As stated above, I saw this ad only last night, but I am unable to find it on YouTube to reproduce it here. (My apologies! You can watch it on THE FIX, linked above.) This second ad from the Elizabeth Dole campaign is considerably more muted, claiming "Kay Hagan's faith is not the issue," which of course, is news to the voters who have seen the ad. Of course it is. The new ad implies that she made "promises" to the Godless America PAC.

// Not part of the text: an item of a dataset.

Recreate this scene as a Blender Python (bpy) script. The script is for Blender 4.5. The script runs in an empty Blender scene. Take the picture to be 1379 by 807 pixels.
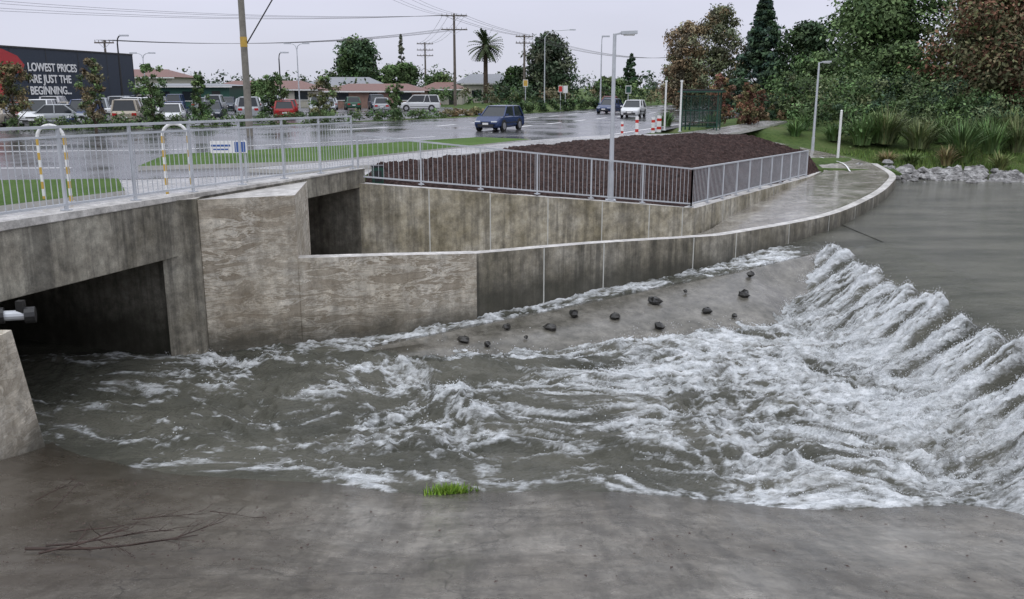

The fundraiser in question took place in the home of author Wendy Kaminer, whom the National Republican Senatorial Committee actually describes as "a leader in the Godless movement." Wow, I've read her books, so does that make ME Godless, too? (snark) Obviously, these right wing attack-dogs are threatened by anyone with ANY alternative or minority opinions. They really would be far more at home in a country that doesn't allow dissenting opinion and should consider moving to some SOCIALIST place (more snark).

Besides the nasty GOP head-tripping politics is what lies beneath this whole foofaraw: an acceptable prejudice, an acceptable bigotry. It is OKAY, at least in certain areas of the south, to publicly hate atheists. Here in the Carolinas, you might as well accuse Kay Hagan of partying with Ted Bundy. Yes, I know the fundamentalist line: NOOOoooo, we don't HATE, we love them and want to convert them, blah blah blah, ... Well, I don't buy that for a second. If you love people, you want them to have equal representation in the government and you want them to have civil rights like yourself. Fundamentalists don't, and this is exactly what happens when they invade politics. Fundies want gays, atheists, non-Christians, to settle for second-class, or simply silence. They do not want gays or atheists to openly participate in the political process. This enduring McCarthyism is more than a little troubling. This is bigotry, folks. Stigmatizing atheists as Bogeyman incarnate is prejudice, tantamount to singling out any ONE group for ridicule and hate.

HEADS-UP TO MY FELLOW CHRISTIANS: THIS IS WRONG.